Billy Buck is a strong, weathered man. He brushes the horses in the stable with deliberate grace, until he hears the triangle ring and goes to the house for breakfast. Because he is only a cow hand, he waits for the family to come down to breakfast first. The ringing of the triangle has just woken Jody up; he dresses immediately and goes down to breakfast. When his father and Billy come in, he can tell from the sound of their footsteps that they are wearing boots, which means they must be going somewhere. But Jody is afraid to ask his father where they are going, as his father is a "disciplinarian."

Before going to school, Jody takes a short walk around the grounds. The dogs Smasher and Doubletree Mutt follow. He notes the whitewashed house and the nearby bunkhouse, where Billy lives. He is standing near the cypress tree, underneath which is a big black kettle where pigs are scalded. He watches some buzzards circling at a distance, and hates them. On his way back to the house, he squashes a small watermelon, but is ashamed of himself for doing so.

After returning from school, Jody's mother scolds him for being careless with his chores. After completing them, he goes out to play with his rifle. His father does not yet allow Jody to have bullets for his rifle, but he enjoys aiming it at things. That night, his father and Billy return, and Jody's father instructs him to get to bed, as he has something special for him to do in the morning.

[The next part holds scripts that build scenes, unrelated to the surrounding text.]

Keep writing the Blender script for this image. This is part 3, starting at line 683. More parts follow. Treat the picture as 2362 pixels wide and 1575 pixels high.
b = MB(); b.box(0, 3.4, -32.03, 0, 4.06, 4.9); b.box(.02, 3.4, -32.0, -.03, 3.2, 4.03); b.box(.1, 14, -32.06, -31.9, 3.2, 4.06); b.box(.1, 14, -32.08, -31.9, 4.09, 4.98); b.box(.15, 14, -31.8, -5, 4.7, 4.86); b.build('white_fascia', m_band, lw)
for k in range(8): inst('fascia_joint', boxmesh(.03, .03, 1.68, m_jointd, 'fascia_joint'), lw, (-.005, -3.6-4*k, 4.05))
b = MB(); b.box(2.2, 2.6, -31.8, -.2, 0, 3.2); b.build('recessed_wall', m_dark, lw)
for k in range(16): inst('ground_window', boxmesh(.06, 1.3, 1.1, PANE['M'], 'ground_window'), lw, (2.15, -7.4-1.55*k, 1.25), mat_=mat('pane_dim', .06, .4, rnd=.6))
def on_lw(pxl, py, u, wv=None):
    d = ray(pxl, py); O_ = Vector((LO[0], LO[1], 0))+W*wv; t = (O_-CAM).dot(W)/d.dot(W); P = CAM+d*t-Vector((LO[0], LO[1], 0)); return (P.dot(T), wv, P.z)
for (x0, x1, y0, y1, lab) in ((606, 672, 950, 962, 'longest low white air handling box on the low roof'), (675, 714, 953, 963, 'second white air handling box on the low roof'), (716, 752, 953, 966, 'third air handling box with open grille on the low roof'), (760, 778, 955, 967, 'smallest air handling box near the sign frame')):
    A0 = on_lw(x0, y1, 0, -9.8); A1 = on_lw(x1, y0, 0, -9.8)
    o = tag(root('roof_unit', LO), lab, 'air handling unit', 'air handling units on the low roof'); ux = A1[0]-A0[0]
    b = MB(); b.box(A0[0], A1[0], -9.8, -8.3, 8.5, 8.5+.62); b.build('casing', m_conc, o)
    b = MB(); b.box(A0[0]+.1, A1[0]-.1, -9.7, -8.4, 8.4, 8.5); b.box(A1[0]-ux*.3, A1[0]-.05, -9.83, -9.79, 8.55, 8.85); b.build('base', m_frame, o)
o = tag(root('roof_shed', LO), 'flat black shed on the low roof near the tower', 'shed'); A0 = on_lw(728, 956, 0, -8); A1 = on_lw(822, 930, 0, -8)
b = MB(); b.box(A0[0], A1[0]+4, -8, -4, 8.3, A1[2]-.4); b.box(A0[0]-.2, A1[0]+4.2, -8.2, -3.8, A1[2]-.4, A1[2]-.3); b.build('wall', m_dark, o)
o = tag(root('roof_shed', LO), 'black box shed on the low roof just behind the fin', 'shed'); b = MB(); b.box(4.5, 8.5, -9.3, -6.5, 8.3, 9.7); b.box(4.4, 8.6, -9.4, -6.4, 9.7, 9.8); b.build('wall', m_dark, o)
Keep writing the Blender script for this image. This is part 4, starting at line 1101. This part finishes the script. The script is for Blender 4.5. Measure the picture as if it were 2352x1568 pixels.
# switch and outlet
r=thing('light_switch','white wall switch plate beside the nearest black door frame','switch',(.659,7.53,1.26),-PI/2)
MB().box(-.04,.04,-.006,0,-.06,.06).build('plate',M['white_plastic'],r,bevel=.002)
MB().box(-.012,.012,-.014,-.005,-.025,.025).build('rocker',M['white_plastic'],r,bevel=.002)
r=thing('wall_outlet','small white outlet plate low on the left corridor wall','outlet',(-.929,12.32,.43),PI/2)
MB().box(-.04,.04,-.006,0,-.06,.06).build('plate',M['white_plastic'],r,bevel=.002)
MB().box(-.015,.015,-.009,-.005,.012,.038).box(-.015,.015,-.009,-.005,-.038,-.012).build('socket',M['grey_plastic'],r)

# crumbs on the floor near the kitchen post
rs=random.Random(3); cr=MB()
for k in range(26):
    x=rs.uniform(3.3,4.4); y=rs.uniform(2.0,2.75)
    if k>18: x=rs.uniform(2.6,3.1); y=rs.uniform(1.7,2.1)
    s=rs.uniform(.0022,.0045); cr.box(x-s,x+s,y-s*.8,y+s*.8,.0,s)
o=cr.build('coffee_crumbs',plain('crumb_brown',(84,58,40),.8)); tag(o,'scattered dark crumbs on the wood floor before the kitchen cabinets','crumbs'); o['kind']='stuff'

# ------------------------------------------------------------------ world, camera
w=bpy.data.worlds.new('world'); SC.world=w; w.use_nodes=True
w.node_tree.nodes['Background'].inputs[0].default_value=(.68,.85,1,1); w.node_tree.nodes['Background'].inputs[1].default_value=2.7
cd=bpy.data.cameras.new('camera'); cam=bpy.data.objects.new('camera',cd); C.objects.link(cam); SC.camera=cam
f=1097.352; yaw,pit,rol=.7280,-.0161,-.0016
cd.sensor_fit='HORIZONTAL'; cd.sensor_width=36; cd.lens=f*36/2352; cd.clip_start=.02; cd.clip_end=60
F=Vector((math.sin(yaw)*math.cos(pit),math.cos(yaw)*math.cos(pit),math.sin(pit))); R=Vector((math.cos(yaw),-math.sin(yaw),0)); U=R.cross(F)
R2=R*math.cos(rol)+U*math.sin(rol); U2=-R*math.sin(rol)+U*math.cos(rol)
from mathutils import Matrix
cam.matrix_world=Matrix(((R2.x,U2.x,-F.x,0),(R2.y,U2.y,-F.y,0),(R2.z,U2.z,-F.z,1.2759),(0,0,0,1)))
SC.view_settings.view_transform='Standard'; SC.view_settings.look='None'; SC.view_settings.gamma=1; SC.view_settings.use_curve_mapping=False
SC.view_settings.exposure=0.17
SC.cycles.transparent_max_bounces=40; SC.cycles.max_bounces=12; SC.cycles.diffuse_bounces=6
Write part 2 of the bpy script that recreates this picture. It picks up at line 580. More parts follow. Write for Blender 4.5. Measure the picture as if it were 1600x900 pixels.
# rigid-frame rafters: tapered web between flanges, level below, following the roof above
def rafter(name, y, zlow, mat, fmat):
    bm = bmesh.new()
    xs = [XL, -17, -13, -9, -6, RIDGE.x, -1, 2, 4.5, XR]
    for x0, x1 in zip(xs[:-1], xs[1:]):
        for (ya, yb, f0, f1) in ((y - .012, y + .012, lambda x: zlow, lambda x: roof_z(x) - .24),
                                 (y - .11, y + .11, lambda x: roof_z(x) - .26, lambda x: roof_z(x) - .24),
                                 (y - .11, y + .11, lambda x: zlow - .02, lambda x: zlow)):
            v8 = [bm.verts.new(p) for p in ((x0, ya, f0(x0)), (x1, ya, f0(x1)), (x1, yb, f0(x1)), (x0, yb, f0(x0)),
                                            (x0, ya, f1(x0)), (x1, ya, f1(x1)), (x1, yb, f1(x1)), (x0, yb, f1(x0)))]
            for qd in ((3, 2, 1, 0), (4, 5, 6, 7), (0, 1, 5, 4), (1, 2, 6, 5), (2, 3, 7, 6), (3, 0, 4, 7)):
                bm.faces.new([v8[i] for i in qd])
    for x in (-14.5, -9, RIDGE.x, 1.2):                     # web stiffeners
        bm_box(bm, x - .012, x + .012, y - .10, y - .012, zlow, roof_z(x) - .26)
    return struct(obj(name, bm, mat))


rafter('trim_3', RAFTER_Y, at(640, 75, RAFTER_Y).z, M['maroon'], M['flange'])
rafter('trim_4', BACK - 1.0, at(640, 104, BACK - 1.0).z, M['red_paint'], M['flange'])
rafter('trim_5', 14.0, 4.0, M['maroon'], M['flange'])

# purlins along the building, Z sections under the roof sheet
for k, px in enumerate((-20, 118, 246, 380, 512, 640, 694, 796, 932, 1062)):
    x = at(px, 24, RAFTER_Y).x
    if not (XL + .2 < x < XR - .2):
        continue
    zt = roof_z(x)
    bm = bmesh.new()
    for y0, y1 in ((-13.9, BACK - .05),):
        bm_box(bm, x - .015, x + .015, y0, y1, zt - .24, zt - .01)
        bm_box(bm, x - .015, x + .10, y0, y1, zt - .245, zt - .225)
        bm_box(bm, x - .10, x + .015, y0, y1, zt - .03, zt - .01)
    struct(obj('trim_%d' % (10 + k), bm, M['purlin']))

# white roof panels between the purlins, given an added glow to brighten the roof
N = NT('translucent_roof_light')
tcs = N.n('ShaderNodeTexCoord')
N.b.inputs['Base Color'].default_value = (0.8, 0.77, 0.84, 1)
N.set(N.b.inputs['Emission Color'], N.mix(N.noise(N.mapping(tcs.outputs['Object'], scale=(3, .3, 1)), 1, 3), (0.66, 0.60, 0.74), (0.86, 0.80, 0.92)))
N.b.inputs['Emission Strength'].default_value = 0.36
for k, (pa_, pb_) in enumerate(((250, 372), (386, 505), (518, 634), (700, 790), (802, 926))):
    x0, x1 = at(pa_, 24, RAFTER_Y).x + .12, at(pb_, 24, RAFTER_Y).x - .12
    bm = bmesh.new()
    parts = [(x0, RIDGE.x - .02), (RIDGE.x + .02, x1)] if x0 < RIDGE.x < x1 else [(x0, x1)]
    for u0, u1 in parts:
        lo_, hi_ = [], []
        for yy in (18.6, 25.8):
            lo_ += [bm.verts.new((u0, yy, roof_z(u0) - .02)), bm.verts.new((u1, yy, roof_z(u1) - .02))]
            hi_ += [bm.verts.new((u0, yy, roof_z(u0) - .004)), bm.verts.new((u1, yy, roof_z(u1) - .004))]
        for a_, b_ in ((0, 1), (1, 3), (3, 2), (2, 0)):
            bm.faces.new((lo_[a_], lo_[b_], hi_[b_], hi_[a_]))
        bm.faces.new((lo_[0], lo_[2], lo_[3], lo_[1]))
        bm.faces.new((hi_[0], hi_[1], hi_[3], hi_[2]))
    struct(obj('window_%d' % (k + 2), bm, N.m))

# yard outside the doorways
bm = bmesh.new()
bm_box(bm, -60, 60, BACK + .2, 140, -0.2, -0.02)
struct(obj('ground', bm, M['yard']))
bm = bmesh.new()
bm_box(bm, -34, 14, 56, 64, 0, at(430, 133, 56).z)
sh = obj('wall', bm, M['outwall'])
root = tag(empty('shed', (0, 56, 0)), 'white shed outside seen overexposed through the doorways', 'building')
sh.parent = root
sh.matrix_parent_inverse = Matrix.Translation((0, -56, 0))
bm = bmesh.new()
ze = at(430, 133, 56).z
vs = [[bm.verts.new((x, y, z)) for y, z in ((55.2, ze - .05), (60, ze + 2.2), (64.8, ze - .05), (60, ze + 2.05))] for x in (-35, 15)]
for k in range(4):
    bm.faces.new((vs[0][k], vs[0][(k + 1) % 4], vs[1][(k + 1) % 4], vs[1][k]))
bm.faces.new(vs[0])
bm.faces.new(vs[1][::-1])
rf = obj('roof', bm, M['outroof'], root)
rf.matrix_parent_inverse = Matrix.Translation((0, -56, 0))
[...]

The next morning Jody is excited to see what his father wants. In the barn, his father and Billy show him a new red pony, and tell him it is his. Jody is choked with excitement and pride. Jody names the pony Gabilan, after the most fantastic things he can think of, the Gabilan Mountains. His father, a man who doesn't like to show emotion, is embarrassed and leaves the barn. After school that day, Jody brings a gang of six boys to look at his new pony. He is glad when they leave, so he can acquaint himself with the pony in private. As he grooms the pony, he almost forgets his chores, but his mother is not mad; in fact she is proud of the interest the boy takes in his horse.


In the first few pages of The Gift, Steinbeck introduces all the main characters that will populate the novel. Jody's father, Carl Tiflin, is a man who wants to raise his son right. He is stern, and doesn't like to show emotion. Billy Buck is more open, and he is the closest thing Jody has to a peer. Jody's mother is caring and quiet; she will not play a large role in any of the stories but the last. Even the two dogs who pop up as minor characters throughout the novel play a role in the first few pages.

Steinbeck also introduces the daily routine that dominates ranch life. Every morning, Jody's mother rings a triangle announcing breakfast, the same thing happens at supper. Dinner, the mid-day meal, is probably no different. Jody has certain chores (filling the woodbox, finding hidden eggs) that he continues to perform throughout the novel. Steinbeck's writing style is simple. He writes in short, easily understandable sentences and paragraphs. This combination of simple writing and matter-of-fact portrayal of everyday routines and events identify Steinbeck as a realist writer.

In accordance with his unadorned style, Steinbeck's symbolism and foreshadowing are fairly obvious. The buzzards, carrion eaters, foreshadow a death. The dark cypress tree, with its big black kettle where pigs are slaughtered, is associated with darkness, even evil, throughout the novel. These simple associations go a long way towards elegantly defining the world as Jody sees it. Being a child, his understanding is fairly straightforward: he hates things that remind of death; he loves those things that give him access to some sort of adventure.